══ Recorded information
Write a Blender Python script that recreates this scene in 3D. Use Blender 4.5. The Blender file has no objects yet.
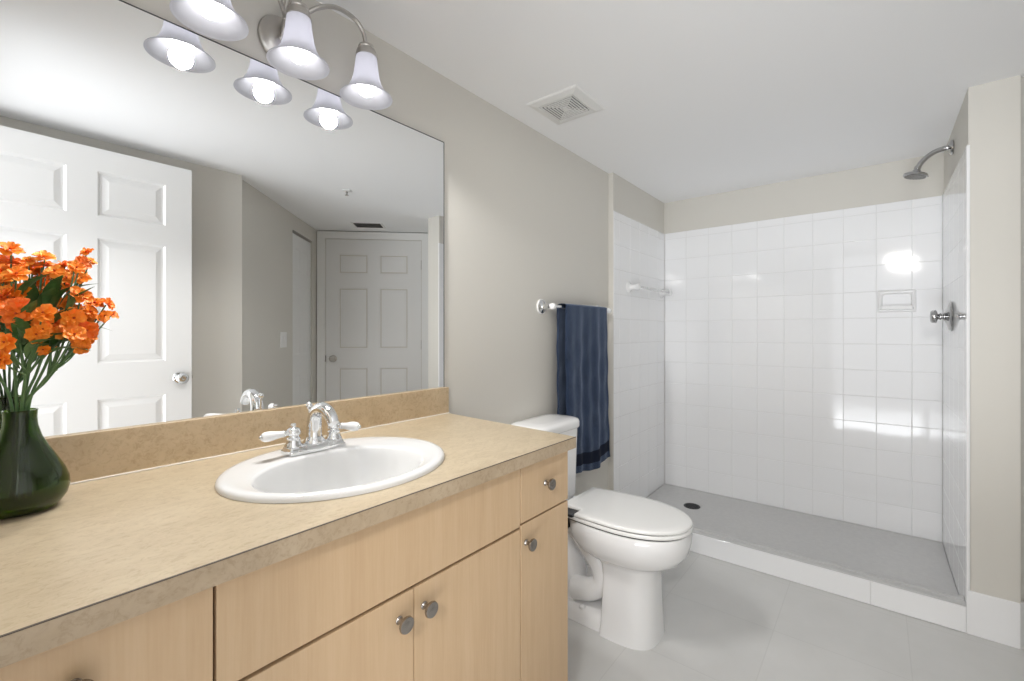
import bpy, bmesh, math, random
from mathutils import Vector, Matrix
PI = math.pi
random.seed(7)
SC = bpy.context.scene
COL = SC.collection

# ------------------------------------------------------------------ camera
cd = bpy.data.cameras.new('camera')
cam = bpy.data.objects.new('camera', cd)
COL.objects.link(cam)
FPX, YAW, PYC = 450.84, 38.97, 332.4
cd.sensor_fit = 'HORIZONTAL'
cd.sensor_width = 36.0
cd.lens = 36.0 * FPX / 1024.0
cd.shift_y = -(340.5 - PYC) / 1024.0
cd.clip_start = 0.02
cam.location = (0.0, -1.2834, 1.2008)
cam.rotation_euler = (PI / 2, 0, math.radians(YAW - 90.0))
SC.camera = cam

# ------------------------------------------------------------------ world, lights, exposure
w = bpy.data.worlds.new('world')
SC.world = w
w.use_nodes = True
bg = w.node_tree.nodes['Background']
# light from outside the doorway: even base plus an added bright lobe straight out
_nt = w.node_tree
_tc = _nt.nodes.new('ShaderNodeTexCoord')
_sp = _nt.nodes.new('ShaderNodeSeparateXYZ')
_rp = _nt.nodes.new('ShaderNodeValToRGB')
_mr = _nt.nodes.new('ShaderNodeMapRange')
_mr.inputs[1].default_value = 1.0
_mr.inputs[2].default_value = -1.0
_nt.links.new(_tc.outputs['Generated'], _sp.inputs[0])
_nt.links.new(_sp.outputs[0], _mr.inputs[0])
_nt.links.new(_mr.outputs[0], _rp.inputs[0])
_e = _rp.color_ramp.elements
_e[0].position = 0.84
_e[0].color = (0.0, 0.0, 0.0, 1)
_e[1].position = 0.975
_e[1].color = (0.94, 0.97, 1.0, 1)
_ab = _nt.nodes.new('ShaderNodeMath')
_ab.operation = 'MULTIPLY'               # lobe kept below the horizon, shaped to reach the far ceiling
_ab.inputs[1].default_value = -1.0
_nt.links.new(_sp.outputs[2], _ab.inputs[0])
_rz = _nt.nodes.new('ShaderNodeValToRGB')
_nt.links.new(_ab.outputs[0], _rz.inputs[0])
_z = _rz.color_ramp.elements
_z.new(0.3)
_z.new(0.6)
for _i, (_p, _v) in enumerate(((0.12, 0.0), (0.18, 1.0), (0.38, 1.0), (0.50, 0.0))):
    _z[_i].position = _p
    _z[_i].color = (_v, _v, _v, 1)
_mx = _nt.nodes.new('ShaderNodeMix')
_mx.data_type = 'RGBA'
_mx.blend_type = 'MULTIPLY'
_mx.inputs[0].default_value = 1.0
_nt.links.new(_rp.outputs[0], _mx.inputs[6])
_nt.links.new(_rz.outputs[0], _mx.inputs[7])
_ad = _nt.nodes.new('ShaderNodeMix')
_ad.data_type = 'RGBA'
_ad.blend_type = 'ADD'
_ad.inputs[0].default_value = 1.0
_ad.inputs[7].default_value = (0.128, 0.130, 0.134, 1)
_nt.links.new(_mx.outputs[2], _ad.inputs[6])
_nt.links.new(_ad.outputs[2], bg.inputs[0])
bg.inputs[1].default_value = 11.2


def area(name, loc, target, power, sx, sy, color=(1, 1, 1)):
    ld = bpy.data.lights.new(name, 'AREA')
    ld.shape = 'RECTANGLE'
    ld.size, ld.size_y = sx, sy
    ld.energy = power
    ld.color = color
    o = bpy.data.objects.new(name, ld)
    COL.objects.link(o)
    o.location = loc
    o.rotation_euler = (Vector(target) - Vector(loc)).to_track_quat('-Z', 'Y').to_euler()
    return o


# the lamp on the ceiling of the room outside the open doorway
area('bedroom_ceiling_lamp', (-1.15, -1.56, 2.12), (0.2, -1.45, 0.9), 19, 0.24, 0.18, (1.0, 0.97, 0.93))
# tells the renderer where daylight enters (gives no light of its own)
pt = area('doorway_daylight', (-0.10, -1.27, 1.05), (1, -1.27, 1.05), 1, 0.84, 2.08)
pt.data.cycles.is_portal = True

BULB_STRENGTH = 8.0
BULB_SPOT = 12.0
vs = SC.view_settings
vs.view_transform = 'Standard'
vs.look = 'None'
vs.gamma = 1.0
vs.use_curve_mapping = False
vs.exposure = 0.46
SC.display_settings.display_device = 'sRGB'
SC.cycles.use_denoising = True
SC.cycles.max_bounces = 14
SC.cycles.diffuse_bounces = 8
SC.cycles.glossy_bounces = 8
SC.cycles.transmission_bounces = 10
SC.cycles.sample_clamp_indirect = 8.0
SC.cycles.caustics_refractive = False
SC.cycles.caustics_reflective = False


# ------------------------------------------------------------------ materials
def mat(name, color, rough=0.5, metal=0.0, spec=0.5, coat=0.0, coat_rough=0.03, emit=None, trans=0.0, ior=1.5):
    m = bpy.data.materials.new(name)
    m.use_nodes = True
    b = m.node_tree.nodes['Principled BSDF']
    b.inputs['Base Color'].default_value = (*color, 1)
    b.inputs['Roughness'].default_value = rough
    b.inputs['Metallic'].default_value = metal
    b.inputs['Specular IOR Level'].default_value = spec
    b.inputs['Coat Weight'].default_value = coat
    b.inputs['Coat Roughness'].default_value = coat_rough
    b.inputs['Transmission Weight'].default_value = trans
    b.inputs['IOR'].default_value = ior
    if emit:
        b.inputs['Emission Color'].default_value = (*emit[0], 1)
        b.inputs['Emission Strength'].default_value = emit[1]
    return m


def nd(m, kind, **kw):
    n = m.node_tree.nodes.new(kind)
    for k, v in kw.items():
        setattr(n, k, v)
    return n


def lk(m, a, b):
    m.node_tree.links.new(a, b)


def bsdf(m):
    return m.node_tree.nodes['Principled BSDF']


def noise(m, scale, detail=4, rough=0.6, stretch=(1, 1, 1), dist=0.0):
    tc = nd(m, 'ShaderNodeTexCoord')
    mp = nd(m, 'ShaderNodeMapping')
    mp.inputs['Scale'].default_value = stretch
    n = nd(m, 'ShaderNodeTexNoise')
    n.inputs['Scale'].default_value = scale
    n.inputs['Detail'].default_value = detail
    n.inputs['Roughness'].default_value = rough
    n.inputs['Distortion'].default_value = dist
    lk(m, tc.outputs['Object'], mp.inputs['Vector'])
    lk(m, mp.outputs['Vector'], n.inputs['Vector'])
    return n.outputs['Fac']


def ramp(m, fac, stops):
    r = nd(m, 'ShaderNodeValToRGB')
    e = r.color_ramp.elements
    while len(e) < len(stops):
        e.new(0.5)
    for i, (p, c) in enumerate(stops):
        e[i].position = p
        e[i].color = (*c, 1)
    lk(m, fac, r.inputs['Fac'])
    return r.outputs['Color']


def bump(m, fac, strength=0.2, dist=0.002):
    b = nd(m, 'ShaderNodeBump')
    b.inputs['Strength'].default_value = strength
    b.inputs['Distance'].default_value = dist
    lk(m, fac, b.inputs['Height'])
    lk(m, b.outputs['Normal'], bsdf(m).inputs['Normal'])


def mixc(m, a, b, fac, mode='MIX'):
    n = nd(m, 'ShaderNodeMix', data_type='RGBA', blend_type=mode)
    if isinstance(fac, float):
        n.inputs[0].default_value = fac
    else:
        lk(m, fac, n.inputs[0])
    for s, v in ((6, a), (7, b)):
        if isinstance(v, tuple):
            n.inputs[s].default_value = (*v, 1)
        else:
            lk(m, v, n.inputs[s])
    return n.outputs[2]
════
- What the task asks:
Print, exactly as written, the lines above from the first one to the one containing "COL = SC.collection". Leave out pictures.

- Completed exercise:
Write a Blender Python script that recreates this scene in 3D. Use Blender 4.5. The Blender file has no objects yet.
import bpy, bmesh, math, random
from mathutils import Vector, Matrix
PI = math.pi
random.seed(7)
SC = bpy.context.scene
COL = SC.collection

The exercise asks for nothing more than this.